Wednesday, March 22, 2017

When Students Step Up

When you have a co-teacher, a lot of things are different. You can immediately deal with a student issue by taking that student out in the hall and discussing whatever there is to discuss. Immediately things get better. Or worse. Or stay the same. But hey, at least you tried. Forgot that handout? You can go get it. Sent a student to the nurse's office and you suspect he's walking the halls having big fun? Go check.

There are some things that you do, and some things your co-teacher does. You develop a routine. You write a lesson, and she makes it look more Danielson than you would. Is that a good thing? Who knows? But if it's Danielson it's better when someone is observing, even if Danielson herself doesn't buy into that train of thought. Maybe your co-teacher decides she should take attendance, and maybe she does it better than you would. Maybe much better.

But if you're gonna be absent, you have to alert your co-teacher. You can't just leave her hanging. Are you the one who wrote the plan for the day? Will she be the one hanging in the wind when the Part 154 police come to make sure you're doing whatever the hell it is they want you to do? Regardless, you have to be careful. I haven't actually been absent this year, though I've had a few times I thought I would. But as chapter leader I have to go to meetings all the time, so she's been on her own on more than one occasion.

On the other hand, I hadn't taught solo since last year. I was actually pretty nervous one day last week when my co-teacher didn't show up. I didn't tell her that, of course. Don't worry, everything will be fine I said. Actually it was. One big reason was that one of my students got up and decided it was her job to help. When I asked why this student was absent, she identified two more. When I had to hand out papers she took half. When I had to call people to the board she said, "I'll do it."

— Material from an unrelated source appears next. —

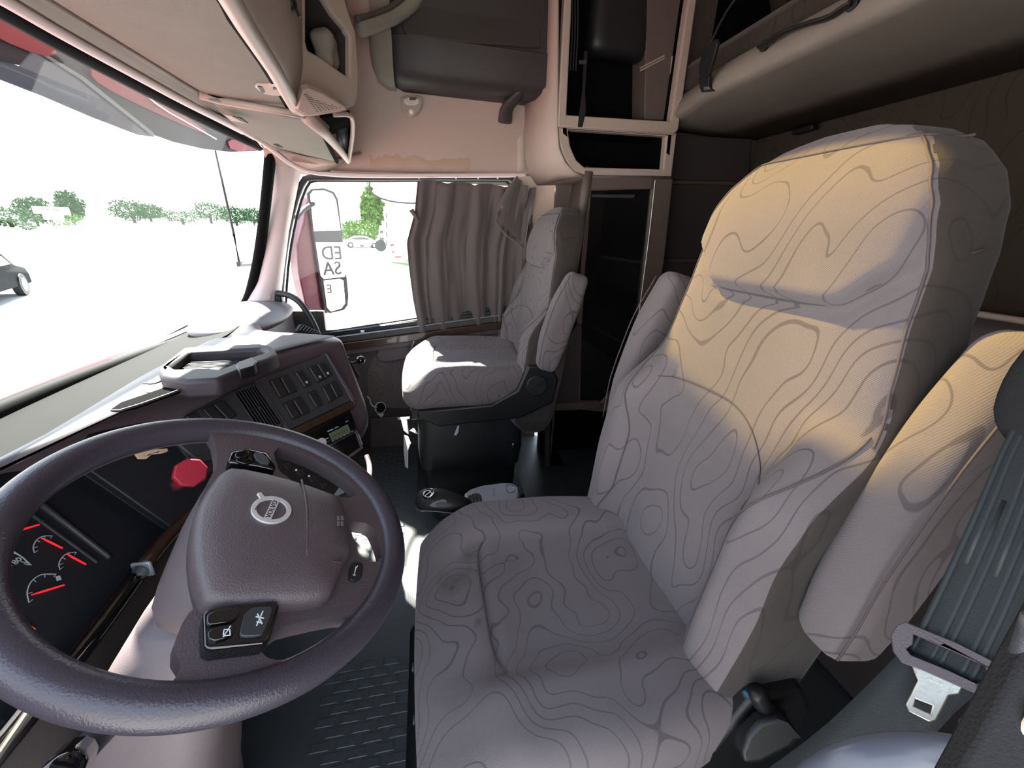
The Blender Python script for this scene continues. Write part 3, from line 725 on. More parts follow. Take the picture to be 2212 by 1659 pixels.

In fact, she sat at the teacher desk and kept an eye on what was going on. She gave people looks. You know the look. Usually only teachers have it. But this kid saw a need and she filled it, having never done anything like that in her young life. Then a boy who sits in front decided that he was going to help too.

Sometimes when there is a need people just step up. Like when the most verbal student in your class is placed in another class, suddenly another student becomes the most verbal. It makes you wonder just how much verbiage you've left untapped. I guess we never will, and the best we can hope is that those groups and pairs you set up actually result in more worthwhile conversation. Of course you can never know whether the ones you aren't watching are just gesticulating and pretending to make sounds so you will shut the hell up and leave them alone.

But I'm encouraged when kids I like and respect step up and give me new reasons to like and respect them. I'm particularly encouraged when they just step up and do it on their own without any request from me. It's really more than I have any right to expect.